N.Y.T.M : Quelle est la chose que vous avez achetée et qui vous a donné le plus de plaisir ?

 

Ivana T. : Probablement le yacht (…) J’ai beaucoup de maisons mais [elles ne bougent pas]. Avec un bateau vous êtes à Saint-Tropez et une demie heure après à Montecarlo.

 

 (…)

 

N.Y.T.M : Combien doit coûter un beau soutien-gorge pour que vous y pensiez deux fois avant de l’acheter ?

 

Ivana T. : Je ne regarde pas. (…) je vais au quatrième étage de Bloomingdale’s (…) j’achète pour 2 000 $ de noir, 2 000 $ de beige et 2 000 $ de blanc (…) je les envoie à mes maisons et au bateau (…) après six mois je recommence.

 

Elle est riche, ça va. Elle est bête, ça va encore. Elle est grossière, elle est en très bonne compagnie. Elle se croit spirituelle, normal, elle est bête. Tout ça, ça ne suffit pas. La grosse goutte c’est son manque de fantaisie.

 

Quelle patate ! Pas Ivana, mais Ivan. Ça doit être un canular du N.Y.T.M. ? J’espère !

 

Chômeurs, clochards, hommes et femmes d’affaires — toi aussi Ivana — la Colombie est votre pays d’élection. Selon le New York Times on peut y acheter des billets d’un dollar à 70 cents ! Des vrais, car il n’y a pas de faux billets d’un dollar, même si en Colombie on produit le 34 % de faux billets américains. Pourquoi les américains, au lieu d’envoyer des dollars au gouvernement pour lutter contre la guerrilla, ne le laissent pas augmenter et améliorer la production des dollars ? Mieux encore : pourquoi ne font-ils pas produire tous leurs billets en Colombie ? Ça reviendrait moins cher, ça diminuerait la production de coke et surtout ça ferait disparaître la différence entre vrais et faux.

 

Toujours à propos de fric.
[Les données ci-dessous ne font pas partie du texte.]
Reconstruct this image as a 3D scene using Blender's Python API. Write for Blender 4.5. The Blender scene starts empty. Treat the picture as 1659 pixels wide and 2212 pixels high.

Premier janvier 996, nouvelle constitution de l’empereur Byzantin Basile le jeune qui « condamne les riches qui se sont enrichis aux dépens des pauvres. » À ce propos, J.J. Norwich dans L’apogée de Byzance : « Certaines familles nobles furent réduites à la mendicité, d’autres au mêmes conditions des paysans. » Encore les paysans qui brillent pour leur condition misérable.